Change buffer pages are identified by
PAGE_TYPE. IBUF_INDEX is
the page type for change buffer index pages, and
IBUF_BITMAP is the page type for change
buffer bitmap pages.
Querying the INNODB_BUFFER_PAGE
table can introduce significant performance overhead. To
avoid impacting performance, reproduce the issue you want to
investigate on a test instance and run your queries on the
test instance.
For example, you can query the
INNODB_BUFFER_PAGE table to
determine the approximate number of
IBUF_INDEX and
IBUF_BITMAP pages as a percentage of total
buffer pool pages.
SELECT (SELECT COUNT(*) FROM INFORMATION_SCHEMA.INNODB_BUFFER_PAGE WHERE PAGE_TYPE LIKE 'IBUF%' ) AS change_buffer_pages, ( SELECT COUNT(*) FROM INFORMATION_SCHEMA.INNODB_BUFFER_PAGE ) AS total_pages, ( SELECT ((change_buffer_pages/total_pages)*100) ) AS change_buffer_page_percentage; +---------------------+-------------+-------------------------------+ | change_buffer_pages | total_pages | change_buffer_page_percentage | +---------------------+-------------+-------------------------------+ | 25 | 8192 | 0.3052 | +---------------------+-------------+-------------------------------+
For information about other data provided by the
INNODB_BUFFER_PAGE table, see
Section 21.29.1, “The INFORMATION_SCHEMA INNODB_BUFFER_PAGE Table”. For related usage
information, see
Section 14.15.5, “InnoDB INFORMATION_SCHEMA Buffer Pool Tables”.

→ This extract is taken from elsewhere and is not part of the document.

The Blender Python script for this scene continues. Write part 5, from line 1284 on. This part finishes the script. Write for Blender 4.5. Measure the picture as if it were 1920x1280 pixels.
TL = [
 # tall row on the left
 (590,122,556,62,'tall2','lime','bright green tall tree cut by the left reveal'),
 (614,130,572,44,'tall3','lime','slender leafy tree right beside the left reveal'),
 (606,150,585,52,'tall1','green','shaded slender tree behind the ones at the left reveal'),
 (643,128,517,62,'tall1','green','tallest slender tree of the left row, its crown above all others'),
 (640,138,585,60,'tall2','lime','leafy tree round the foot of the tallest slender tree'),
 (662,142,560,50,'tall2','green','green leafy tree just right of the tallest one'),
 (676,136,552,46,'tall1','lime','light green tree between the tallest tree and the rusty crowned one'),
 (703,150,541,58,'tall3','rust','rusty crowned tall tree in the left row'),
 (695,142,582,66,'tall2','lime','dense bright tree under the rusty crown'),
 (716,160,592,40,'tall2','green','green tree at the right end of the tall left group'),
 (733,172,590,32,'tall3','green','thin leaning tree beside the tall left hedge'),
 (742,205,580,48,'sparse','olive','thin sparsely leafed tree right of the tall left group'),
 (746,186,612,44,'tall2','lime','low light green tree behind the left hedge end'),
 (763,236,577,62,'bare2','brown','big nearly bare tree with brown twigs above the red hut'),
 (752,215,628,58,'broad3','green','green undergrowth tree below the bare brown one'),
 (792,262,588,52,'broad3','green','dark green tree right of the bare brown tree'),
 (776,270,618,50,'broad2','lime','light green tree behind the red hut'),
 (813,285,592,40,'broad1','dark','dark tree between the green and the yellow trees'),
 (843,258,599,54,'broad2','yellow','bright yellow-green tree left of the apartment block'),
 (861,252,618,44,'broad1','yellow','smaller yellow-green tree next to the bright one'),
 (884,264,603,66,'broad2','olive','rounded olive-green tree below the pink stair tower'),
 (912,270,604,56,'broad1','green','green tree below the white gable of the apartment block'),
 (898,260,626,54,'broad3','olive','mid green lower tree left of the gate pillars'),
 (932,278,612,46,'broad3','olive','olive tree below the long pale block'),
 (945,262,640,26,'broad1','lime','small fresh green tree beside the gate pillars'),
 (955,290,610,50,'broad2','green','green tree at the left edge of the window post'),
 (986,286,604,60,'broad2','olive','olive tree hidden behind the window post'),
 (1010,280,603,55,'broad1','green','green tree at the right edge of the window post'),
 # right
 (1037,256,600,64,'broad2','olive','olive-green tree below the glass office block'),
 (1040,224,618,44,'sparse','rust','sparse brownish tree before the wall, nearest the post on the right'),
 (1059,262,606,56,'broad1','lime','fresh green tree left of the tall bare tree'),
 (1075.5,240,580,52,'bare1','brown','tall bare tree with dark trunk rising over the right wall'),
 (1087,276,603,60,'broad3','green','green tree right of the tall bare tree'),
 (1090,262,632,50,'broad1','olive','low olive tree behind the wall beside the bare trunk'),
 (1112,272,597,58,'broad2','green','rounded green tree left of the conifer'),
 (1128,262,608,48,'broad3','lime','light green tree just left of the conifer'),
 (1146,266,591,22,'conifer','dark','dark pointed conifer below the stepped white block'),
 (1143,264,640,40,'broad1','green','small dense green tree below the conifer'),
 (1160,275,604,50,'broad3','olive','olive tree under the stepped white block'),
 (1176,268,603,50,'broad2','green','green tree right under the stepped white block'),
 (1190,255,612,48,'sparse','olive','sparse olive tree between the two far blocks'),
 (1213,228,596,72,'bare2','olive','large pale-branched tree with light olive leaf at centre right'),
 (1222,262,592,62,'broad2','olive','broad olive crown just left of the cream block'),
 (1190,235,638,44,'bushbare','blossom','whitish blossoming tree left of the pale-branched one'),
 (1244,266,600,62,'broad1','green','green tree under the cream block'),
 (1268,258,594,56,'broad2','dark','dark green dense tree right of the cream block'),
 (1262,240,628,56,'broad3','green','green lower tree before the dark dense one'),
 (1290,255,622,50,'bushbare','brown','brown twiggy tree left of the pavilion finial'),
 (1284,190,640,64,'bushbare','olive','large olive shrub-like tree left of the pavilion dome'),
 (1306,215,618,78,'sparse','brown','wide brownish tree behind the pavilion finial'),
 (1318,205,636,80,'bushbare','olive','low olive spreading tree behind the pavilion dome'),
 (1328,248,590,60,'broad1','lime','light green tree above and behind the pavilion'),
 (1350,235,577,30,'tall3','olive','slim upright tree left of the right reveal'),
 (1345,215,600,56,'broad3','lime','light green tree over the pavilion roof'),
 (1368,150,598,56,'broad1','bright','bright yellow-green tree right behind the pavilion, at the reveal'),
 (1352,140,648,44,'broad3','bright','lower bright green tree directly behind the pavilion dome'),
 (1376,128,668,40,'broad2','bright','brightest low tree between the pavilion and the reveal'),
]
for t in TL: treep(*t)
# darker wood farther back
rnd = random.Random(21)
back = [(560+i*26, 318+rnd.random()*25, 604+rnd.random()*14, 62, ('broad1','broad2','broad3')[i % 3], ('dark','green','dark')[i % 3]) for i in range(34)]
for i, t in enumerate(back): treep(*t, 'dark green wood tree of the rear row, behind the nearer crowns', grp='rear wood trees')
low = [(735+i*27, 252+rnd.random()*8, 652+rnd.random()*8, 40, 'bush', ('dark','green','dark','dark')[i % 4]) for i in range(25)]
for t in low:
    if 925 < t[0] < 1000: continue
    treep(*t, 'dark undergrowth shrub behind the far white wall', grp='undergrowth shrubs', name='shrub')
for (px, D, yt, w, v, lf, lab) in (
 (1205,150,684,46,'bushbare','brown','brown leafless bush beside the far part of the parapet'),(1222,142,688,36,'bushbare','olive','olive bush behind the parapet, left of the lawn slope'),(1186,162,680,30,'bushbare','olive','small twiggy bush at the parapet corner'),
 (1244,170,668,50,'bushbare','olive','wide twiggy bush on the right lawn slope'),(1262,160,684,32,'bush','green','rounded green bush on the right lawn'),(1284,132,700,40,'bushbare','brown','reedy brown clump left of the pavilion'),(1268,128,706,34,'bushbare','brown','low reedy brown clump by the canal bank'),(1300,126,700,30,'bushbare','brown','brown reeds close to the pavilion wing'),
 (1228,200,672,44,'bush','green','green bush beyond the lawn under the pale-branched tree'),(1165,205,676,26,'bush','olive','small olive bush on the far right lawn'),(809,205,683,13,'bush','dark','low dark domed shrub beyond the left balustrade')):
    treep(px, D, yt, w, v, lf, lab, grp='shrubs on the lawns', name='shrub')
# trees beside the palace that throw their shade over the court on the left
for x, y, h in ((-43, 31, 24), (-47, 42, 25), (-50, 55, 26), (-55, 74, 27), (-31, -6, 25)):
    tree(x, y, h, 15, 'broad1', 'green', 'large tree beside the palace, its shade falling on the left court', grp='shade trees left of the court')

Performance Schema provides change buffer mutex wait instrumentation for advanced performance monitoring. To view change buffer instrumentation, issue the following query:
mysql> SELECT * FROM performance_schema.setup_instruments WHERE NAME LIKE '%wait/synch/mutex/innodb/ibuf%'; +-------------------------------------------------------+---------+-------+ | NAME | ENABLED | TIMED | +-------------------------------------------------------+---------+-------+ | wait/synch/mutex/innodb/ibuf_bitmap_mutex | YES | YES | | wait/synch/mutex/innodb/ibuf_mutex | YES | YES | | wait/synch/mutex/innodb/ibuf_pessimistic_insert_mutex | YES | YES | +-------------------------------------------------------+---------+-------+
For information about monitoring InnoDB
mutex waits, see
Section 14.16.1, “Monitoring InnoDB Mutex Waits Using Performance Schema”.